Many automobile brands were named after their inventors. Studebaker, Packard, Duesenberg, Chevrolet, Ford, Chrysler, Dodge, Buick, Willys and Nash are some of the names that come to mind. But what about Hudson?

According to "The History of Hudson," by Don Butler, Joseph L. Hudson didn't have much interest in automobiles. He had amassed his fortune with the Hudson department stores, found mostly in the Detroit area. However, he was talked into investing most of the necessary startup capital, $100,000 (about $2.5 million in today's dollars) and agreed to have the car and the car company, of which he was president, called Hudson.

The company's first car, built in 1909, was the right-hand drive Hudson Twenty, priced at $900. It broke an industry record by selling more than 4,000 cars the first year. According to Butler, the new Hudson had three things in common with the Model T Ford -- four cylinders, a 20-horsepower engine, and a 100-inch wheelbase. But the Hudson was heavier, faster and more durable and only cost about $75 more than the Ford, plus it had the look of a much more expensive car.

Of course, to prove your worth in the car biz, you had to build a racer. In 1909, the company also built the Hudson Express and entered it in a 24-hour marathon. In that time frame, it went 706 grueling miles and beat the second-place car by 55 laps. Hudson Motor Co. was on the way to success.


Advertisement

About 15 years ago, a fellow member of the Hudson Club from North Carolina called Orinda resident Mark Maxson about this particular 1924 Hudson. It had been restored in about 1970 by a retired Greyhound bus driver.

"On a business trip to North Carolina," Maxson said, "I stopped in to see the car, and got it started, but there were things that needed to be repaired. I tried to buy the car, but the owner didn't want to sell it. Three or four years later, she called me back and I bought it for $10,000."

The old Hudson was trucked out to Orinda for about $1,000 and placed in the care of Maxson's friend Bill Nichols. A collector himself, Nichols spent about six months working on the engine and drive train until it purred like the proverbial kitten.

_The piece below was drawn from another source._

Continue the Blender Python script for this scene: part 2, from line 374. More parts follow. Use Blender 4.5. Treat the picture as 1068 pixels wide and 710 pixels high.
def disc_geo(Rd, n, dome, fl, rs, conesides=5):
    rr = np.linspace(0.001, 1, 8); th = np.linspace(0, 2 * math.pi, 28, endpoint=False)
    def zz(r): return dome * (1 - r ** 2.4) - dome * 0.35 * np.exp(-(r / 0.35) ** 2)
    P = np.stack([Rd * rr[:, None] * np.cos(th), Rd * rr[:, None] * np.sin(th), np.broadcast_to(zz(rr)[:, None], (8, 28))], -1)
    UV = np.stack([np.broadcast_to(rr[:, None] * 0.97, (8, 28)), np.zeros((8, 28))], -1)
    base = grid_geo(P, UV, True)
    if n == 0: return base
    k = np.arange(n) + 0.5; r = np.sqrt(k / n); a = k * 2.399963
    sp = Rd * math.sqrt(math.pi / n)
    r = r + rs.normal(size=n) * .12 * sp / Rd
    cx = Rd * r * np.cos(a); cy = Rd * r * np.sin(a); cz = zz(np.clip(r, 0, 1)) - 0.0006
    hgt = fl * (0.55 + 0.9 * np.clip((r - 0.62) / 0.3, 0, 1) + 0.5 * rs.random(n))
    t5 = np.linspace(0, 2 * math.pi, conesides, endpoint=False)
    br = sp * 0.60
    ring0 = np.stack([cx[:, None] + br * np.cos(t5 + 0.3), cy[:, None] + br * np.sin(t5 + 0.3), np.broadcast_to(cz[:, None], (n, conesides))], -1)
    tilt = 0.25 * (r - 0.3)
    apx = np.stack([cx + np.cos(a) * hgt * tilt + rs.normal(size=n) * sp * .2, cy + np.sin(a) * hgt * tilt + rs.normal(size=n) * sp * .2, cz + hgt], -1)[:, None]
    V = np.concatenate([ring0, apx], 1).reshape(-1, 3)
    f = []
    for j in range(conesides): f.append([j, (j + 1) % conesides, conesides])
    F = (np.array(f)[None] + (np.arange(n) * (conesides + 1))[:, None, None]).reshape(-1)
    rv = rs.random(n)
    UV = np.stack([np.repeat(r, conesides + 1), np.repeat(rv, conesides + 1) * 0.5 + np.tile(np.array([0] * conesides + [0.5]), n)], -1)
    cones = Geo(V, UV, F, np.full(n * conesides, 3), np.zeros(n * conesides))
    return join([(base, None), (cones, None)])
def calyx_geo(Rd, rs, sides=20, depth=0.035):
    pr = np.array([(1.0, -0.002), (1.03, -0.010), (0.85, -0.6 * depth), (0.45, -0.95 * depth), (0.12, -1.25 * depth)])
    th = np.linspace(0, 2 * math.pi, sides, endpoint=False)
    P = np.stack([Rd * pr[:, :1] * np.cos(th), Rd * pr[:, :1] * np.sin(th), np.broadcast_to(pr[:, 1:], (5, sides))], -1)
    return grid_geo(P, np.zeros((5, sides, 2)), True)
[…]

By the time Maxson's 1924 Hudson Super-Six Touring Sedan was built, Hudson Motor Co. was the sixth-largest auto manufacturer in the country, selling 133,950 vehicles in one year. At Hudson's peak in 1929, the company sold 300,000 vehicles. The last Hudson was built in 1957.

"The 288.6 c.i. Super-Six engine was built from 1916 to 1928 with only minor modifications," Maxson said, "and this car sold for about $1,500" ($19,900 in today's dollars).

Some of Hudson's automotive firsts included a dual braking system, a balanced crankshaft, and dashboard oil-pressure and generator warning lights. Another unique feature is an easy-to-read oil gauge under the hood that indicates the oil level in the crankcase.

The Hudson of the 1920s was pretty fast as well as dependable, according to Maxson.

"During Prohibition, a favorite vehicle of rum runners was the Hudson, and typically they would cut the back out so they could better carry their booze," he said.

Hudson was popular with law enforcement, too, including the San Francisco Police Department.

"The color of the car is not period correct," Maxson said. "The cars all came with a dark blue body with black fenders. The retired bus driver painted the car green with black fenders and coincidentally the state of California had license plates the exact same color of green for just that one year, 1924."

The owner was able to acquire legal 1924 license plates for his Hudson.

Maxson had to have the top replaced professionally at a cost of about $3,000, but other than the top, transportation costs, a radiator core, and other minor items, his total investment is about $15,000. "Hudsons today are not worth a lot of money like a Packard or Pierce-Arrow," Maxson said. "This Hudson might be worth $30,000 today, while a Packard or Pierce-Arrow in similar condition might be worth $100,000."

His Hudson is a seven-passenger vehicle that includes two jump seats between the front and rear seats.

"The car has sort of been adopted by the city of Orinda," Maxson said. "I've driven the City Council in the Fourth of July parade for 10 years, and the mayor has expressed interest in being driven through the new Caldecott Tunnel when completed and across the new span of the Bay Bridge in my Hudson."

At one time, Maxson owned five different 1924 Hudson models. However, it seems, in some households there's a balance between keeping a wife happy and the number of 1924 Hudson vehicles one can own at the same time. At the Maxson house, that number apparently is now one.